- _Source material_
:::::

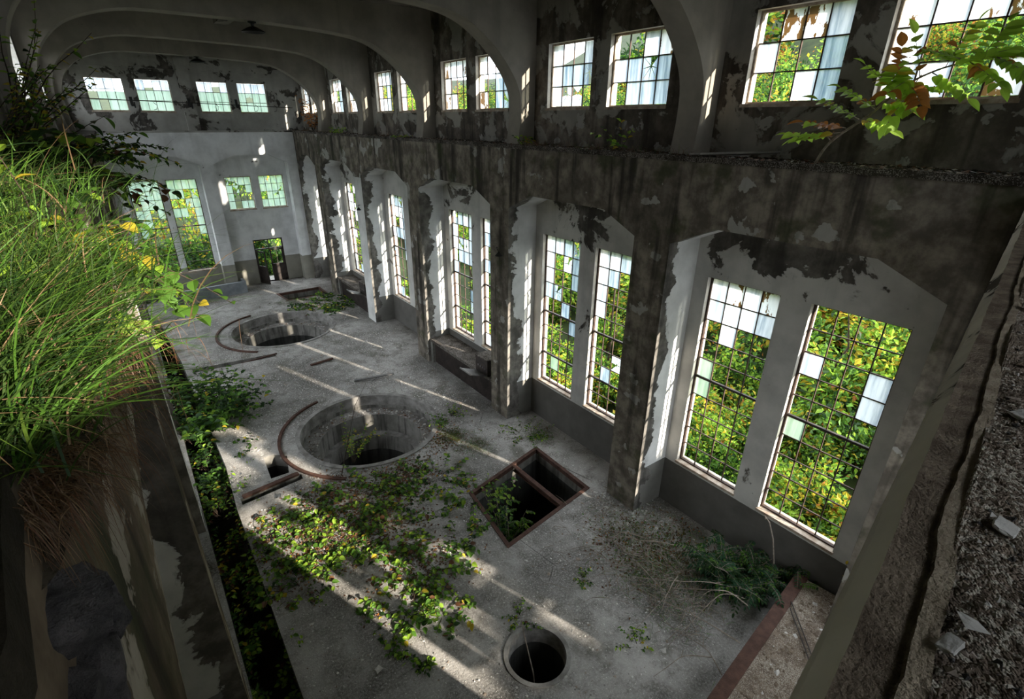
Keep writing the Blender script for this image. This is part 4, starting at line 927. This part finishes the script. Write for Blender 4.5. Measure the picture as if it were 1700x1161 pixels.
for (x, y), n, l, s_, lab in [((1.75, 5.75), 6, 0.28, 0.09, 'tiny seedling group by the bottom edge, left one'), ((2.15, 5.35), 6, 0.25, 0.09, 'tiny seedling group by the bottom edge, right one'), ((3.95, 4.95), 10, 0.35, 0.06, 'little tuft growing on the rim of the small round shaft'),
                              ((6.3, 11.6), 22, 0.6, 0.07, 'light green weeds between the nearer big pit and the bench'), ((7.6, 9.6), 22, 0.6, 0.07, 'light green weeds at the foot of the second pier'), ((5.4, 5.0), 9, 0.3, 0.06, 'small weed left of the dead branches'), ((5.2, 3.4), 8, 0.3, 0.06, 'small weed beside the dead twigs near the landing')]:
    plant('weed', lab, 'weeds', (x, y, 0.0), n, l, s_, 8, [1, 5, 3, 0.4, 0.4], BR, spread=1.0, up=0.7, droop=0.6, foot=l * 0.5)
pinnate('pit_shrub', 'feathery shrub growing out of the rectangular pit', 'shrub', (5.05, 6.95, -0.9), 7, 1.5, 7, 0.32, 0.07, [3, 5, 1], ['blue', 'green', 'lime'], up=1.0, spread=0.35, bias=(0.2, 0.25, 0))
pinnate('fern_bush', 'big dark blue-green feathery bush under the nearest tall window', 'bush', (7.75, 3.15, 0.0), 26, 0.95, 9, 0.42, 0.085, [6, 3, 2], ['blue', 'dark', 'green'], up=0.75, spread=0.75)
pinnate('fern_bush', 'smaller feathery bush in the corner behind the landing', 'bush', (8.42, 2.62, 0.0), 12, 0.75, 8, 0.36, 0.07, [6, 3, 2], ['blue', 'dark', 'green'], up=0.85, spread=0.4, bias=(0.1, -0.5, 0))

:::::

- _Work instructions_
Repeat the data in full and exactly. Omit pictures.

- _Output of the exercise_
Keep writing the Blender script for this image. This is part 4, starting at line 927. This part finishes the script. Write for Blender 4.5. Measure the picture as if it were 1700x1161 pixels.
for (x, y), n, l, s_, lab in [((1.75, 5.75), 6, 0.28, 0.09, 'tiny seedling group by the bottom edge, left one'), ((2.15, 5.35), 6, 0.25, 0.09, 'tiny seedling group by the bottom edge, right one'), ((3.95, 4.95), 10, 0.35, 0.06, 'little tuft growing on the rim of the small round shaft'),
                              ((6.3, 11.6), 22, 0.6, 0.07, 'light green weeds between the nearer big pit and the bench'), ((7.6, 9.6), 22, 0.6, 0.07, 'light green weeds at the foot of the second pier'), ((5.4, 5.0), 9, 0.3, 0.06, 'small weed left of the dead branches'), ((5.2, 3.4), 8, 0.3, 0.06, 'small weed beside the dead twigs near the landing')]:
    plant('weed', lab, 'weeds', (x, y, 0.0), n, l, s_, 8, [1, 5, 3, 0.4, 0.4], BR, spread=1.0, up=0.7, droop=0.6, foot=l * 0.5)
pinnate('pit_shrub', 'feathery shrub growing out of the rectangular pit', 'shrub', (5.05, 6.95, -0.9), 7, 1.5, 7, 0.32, 0.07, [3, 5, 1], ['blue', 'green', 'lime'], up=1.0, spread=0.35, bias=(0.2, 0.25, 0))
pinnate('fern_bush', 'big dark blue-green feathery bush under the nearest tall window', 'bush', (7.75, 3.15, 0.0), 26, 0.95, 9, 0.42, 0.085, [6, 3, 2], ['blue', 'dark', 'green'], up=0.75, spread=0.75)
pinnate('fern_bush', 'smaller feathery bush in the corner behind the landing', 'bush', (8.42, 2.62, 0.0), 12, 0.75, 8, 0.36, 0.07, [6, 3, 2], ['blue', 'dark', 'green'], up=0.85, spread=0.4, bias=(0.1, -0.5, 0))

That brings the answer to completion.